BEGIN Source excerpt
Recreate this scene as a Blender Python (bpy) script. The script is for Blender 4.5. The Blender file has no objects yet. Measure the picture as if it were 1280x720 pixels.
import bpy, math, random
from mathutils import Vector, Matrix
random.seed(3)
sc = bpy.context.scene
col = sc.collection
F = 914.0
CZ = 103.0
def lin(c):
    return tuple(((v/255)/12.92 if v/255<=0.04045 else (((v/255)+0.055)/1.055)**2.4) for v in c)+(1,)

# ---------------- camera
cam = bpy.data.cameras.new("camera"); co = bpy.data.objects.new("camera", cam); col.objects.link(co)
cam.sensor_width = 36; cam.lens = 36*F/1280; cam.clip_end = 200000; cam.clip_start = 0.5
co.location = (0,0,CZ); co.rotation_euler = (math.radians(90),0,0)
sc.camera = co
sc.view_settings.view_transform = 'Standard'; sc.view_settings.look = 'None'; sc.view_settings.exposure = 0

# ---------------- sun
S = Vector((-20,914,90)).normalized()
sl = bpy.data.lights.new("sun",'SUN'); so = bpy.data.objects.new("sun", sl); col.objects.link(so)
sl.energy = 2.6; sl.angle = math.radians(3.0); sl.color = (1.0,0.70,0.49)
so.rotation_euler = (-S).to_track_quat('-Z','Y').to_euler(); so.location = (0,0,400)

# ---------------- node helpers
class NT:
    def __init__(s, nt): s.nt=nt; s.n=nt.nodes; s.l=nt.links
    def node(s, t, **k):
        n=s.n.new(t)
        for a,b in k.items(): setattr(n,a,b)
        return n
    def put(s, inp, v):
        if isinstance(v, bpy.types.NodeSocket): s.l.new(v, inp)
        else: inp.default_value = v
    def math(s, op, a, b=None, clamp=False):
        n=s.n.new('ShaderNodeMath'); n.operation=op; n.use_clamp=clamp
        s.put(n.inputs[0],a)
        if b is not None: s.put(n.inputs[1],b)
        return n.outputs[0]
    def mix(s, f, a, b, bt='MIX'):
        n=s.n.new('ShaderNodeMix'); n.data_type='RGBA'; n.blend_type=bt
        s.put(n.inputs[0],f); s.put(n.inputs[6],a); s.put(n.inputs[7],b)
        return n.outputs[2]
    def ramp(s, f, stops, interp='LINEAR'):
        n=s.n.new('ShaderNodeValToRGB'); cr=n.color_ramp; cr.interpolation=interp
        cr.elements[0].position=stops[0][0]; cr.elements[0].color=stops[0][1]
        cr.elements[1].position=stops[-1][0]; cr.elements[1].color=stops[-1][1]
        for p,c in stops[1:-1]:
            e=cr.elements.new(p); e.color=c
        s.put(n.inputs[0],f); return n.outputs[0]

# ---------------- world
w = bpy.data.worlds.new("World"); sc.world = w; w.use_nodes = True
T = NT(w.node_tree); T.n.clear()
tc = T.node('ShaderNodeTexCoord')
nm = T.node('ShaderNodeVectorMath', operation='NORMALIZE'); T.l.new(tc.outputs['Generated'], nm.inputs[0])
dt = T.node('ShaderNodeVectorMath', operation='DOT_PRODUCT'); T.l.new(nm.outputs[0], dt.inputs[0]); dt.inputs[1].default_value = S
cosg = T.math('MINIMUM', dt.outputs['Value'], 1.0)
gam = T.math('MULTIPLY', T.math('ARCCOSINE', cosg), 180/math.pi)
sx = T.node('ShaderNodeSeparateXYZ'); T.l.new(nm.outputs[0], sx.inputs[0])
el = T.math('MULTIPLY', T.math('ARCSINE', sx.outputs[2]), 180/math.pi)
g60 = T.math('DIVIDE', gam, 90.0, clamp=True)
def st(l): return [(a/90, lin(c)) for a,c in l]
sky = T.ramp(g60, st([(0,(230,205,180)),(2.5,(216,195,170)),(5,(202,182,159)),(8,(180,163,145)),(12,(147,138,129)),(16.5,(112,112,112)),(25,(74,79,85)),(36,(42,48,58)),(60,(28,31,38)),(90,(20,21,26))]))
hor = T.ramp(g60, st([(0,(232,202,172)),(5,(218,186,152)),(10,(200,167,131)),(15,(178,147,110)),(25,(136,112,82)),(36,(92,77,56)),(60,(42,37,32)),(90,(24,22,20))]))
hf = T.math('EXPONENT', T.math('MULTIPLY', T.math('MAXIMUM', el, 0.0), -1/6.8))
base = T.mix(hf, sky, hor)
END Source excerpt
▶ **Problem statement**
Pick out all lines from the data above in which the word "objects" appears.

▶ **Answer to the problem**
Recreate this scene as a Blender Python (bpy) script. The script is for Blender 4.5. The Blender file has no objects yet. Measure the picture as if it were 1280x720 pixels.
cam = bpy.data.cameras.new("camera"); co = bpy.data.objects.new("camera", cam); col.objects.link(co)
sl = bpy.data.lights.new("sun",'SUN'); so = bpy.data.objects.new("sun", sl); col.objects.link(so)